* _To be done_
Retype the data exactly, from its first line to the line containing "COL = sc.collection", including both, and skip any picture.

##### Material #####

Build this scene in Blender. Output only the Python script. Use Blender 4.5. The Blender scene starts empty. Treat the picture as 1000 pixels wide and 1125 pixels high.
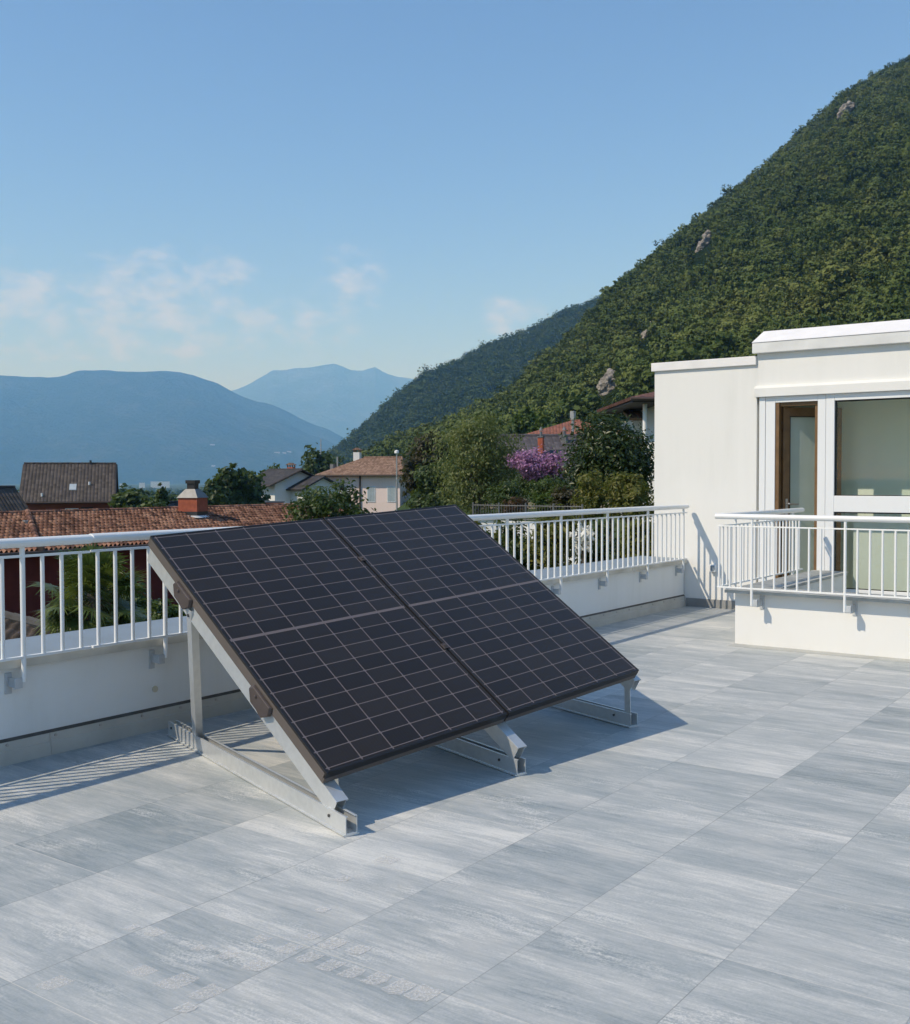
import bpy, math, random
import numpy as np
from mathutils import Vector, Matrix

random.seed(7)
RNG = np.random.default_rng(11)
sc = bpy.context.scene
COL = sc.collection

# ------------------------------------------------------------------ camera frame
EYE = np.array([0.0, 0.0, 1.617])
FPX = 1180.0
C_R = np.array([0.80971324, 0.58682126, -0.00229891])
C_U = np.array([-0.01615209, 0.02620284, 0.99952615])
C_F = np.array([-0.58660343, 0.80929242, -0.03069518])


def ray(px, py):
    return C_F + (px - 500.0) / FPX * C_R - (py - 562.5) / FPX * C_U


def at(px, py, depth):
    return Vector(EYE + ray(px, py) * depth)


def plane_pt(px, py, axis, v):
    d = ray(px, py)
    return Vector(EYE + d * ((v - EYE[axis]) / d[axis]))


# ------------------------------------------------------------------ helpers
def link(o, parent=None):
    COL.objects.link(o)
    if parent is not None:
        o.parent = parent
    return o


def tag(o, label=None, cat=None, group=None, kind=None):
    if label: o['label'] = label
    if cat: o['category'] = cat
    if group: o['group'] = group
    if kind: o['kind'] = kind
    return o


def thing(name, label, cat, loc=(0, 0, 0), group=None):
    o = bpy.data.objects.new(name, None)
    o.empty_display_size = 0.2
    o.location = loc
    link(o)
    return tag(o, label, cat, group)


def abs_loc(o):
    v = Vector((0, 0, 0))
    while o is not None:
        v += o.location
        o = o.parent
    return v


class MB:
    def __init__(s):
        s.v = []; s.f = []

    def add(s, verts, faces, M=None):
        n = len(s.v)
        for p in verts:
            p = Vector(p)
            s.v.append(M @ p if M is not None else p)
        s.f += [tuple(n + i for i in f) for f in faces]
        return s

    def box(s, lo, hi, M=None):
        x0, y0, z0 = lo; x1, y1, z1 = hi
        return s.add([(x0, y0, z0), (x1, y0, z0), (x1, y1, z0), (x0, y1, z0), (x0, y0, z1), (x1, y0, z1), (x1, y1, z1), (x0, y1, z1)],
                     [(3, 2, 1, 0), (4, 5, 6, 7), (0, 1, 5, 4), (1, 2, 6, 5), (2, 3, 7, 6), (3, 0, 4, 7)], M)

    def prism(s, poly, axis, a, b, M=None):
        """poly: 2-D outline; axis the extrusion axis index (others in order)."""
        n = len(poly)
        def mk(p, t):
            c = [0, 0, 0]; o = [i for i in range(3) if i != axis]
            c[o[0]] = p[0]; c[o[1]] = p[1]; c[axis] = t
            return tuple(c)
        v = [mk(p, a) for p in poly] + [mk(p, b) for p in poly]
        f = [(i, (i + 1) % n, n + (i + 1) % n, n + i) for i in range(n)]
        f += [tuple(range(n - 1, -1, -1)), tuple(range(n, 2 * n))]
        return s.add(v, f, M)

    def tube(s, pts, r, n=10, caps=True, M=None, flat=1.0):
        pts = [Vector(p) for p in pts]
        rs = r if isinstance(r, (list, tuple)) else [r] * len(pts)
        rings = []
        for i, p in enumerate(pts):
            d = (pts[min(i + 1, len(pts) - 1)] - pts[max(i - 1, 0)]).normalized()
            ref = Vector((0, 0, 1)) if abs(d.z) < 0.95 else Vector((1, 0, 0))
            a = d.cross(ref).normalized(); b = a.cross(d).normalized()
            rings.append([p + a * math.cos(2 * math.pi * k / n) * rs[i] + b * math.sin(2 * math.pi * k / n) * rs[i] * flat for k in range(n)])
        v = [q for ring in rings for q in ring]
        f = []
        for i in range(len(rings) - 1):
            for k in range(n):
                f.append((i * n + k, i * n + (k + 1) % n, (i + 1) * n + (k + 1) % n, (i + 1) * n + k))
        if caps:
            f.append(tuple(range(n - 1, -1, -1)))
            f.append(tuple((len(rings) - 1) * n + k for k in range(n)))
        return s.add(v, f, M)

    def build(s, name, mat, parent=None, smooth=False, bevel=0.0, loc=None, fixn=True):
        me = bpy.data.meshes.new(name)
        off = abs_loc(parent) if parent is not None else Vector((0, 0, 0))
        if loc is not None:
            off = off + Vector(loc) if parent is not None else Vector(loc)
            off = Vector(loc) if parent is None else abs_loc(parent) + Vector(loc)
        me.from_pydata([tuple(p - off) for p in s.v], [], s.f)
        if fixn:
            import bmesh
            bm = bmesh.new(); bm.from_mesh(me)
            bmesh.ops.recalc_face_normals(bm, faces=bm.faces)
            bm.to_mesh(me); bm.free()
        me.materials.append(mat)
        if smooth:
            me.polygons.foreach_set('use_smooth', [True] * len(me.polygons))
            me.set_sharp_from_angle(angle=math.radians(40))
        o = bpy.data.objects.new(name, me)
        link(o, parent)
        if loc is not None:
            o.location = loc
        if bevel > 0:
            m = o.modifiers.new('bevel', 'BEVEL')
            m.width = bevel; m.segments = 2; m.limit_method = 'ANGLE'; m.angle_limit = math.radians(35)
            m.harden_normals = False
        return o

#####

* _Written answer_
Build this scene in Blender. Output only the Python script. Use Blender 4.5. The Blender scene starts empty. Treat the picture as 1000 pixels wide and 1125 pixels high.
import bpy, math, random
import numpy as np
from mathutils import Vector, Matrix

random.seed(7)
RNG = np.random.default_rng(11)
sc = bpy.context.scene
COL = sc.collection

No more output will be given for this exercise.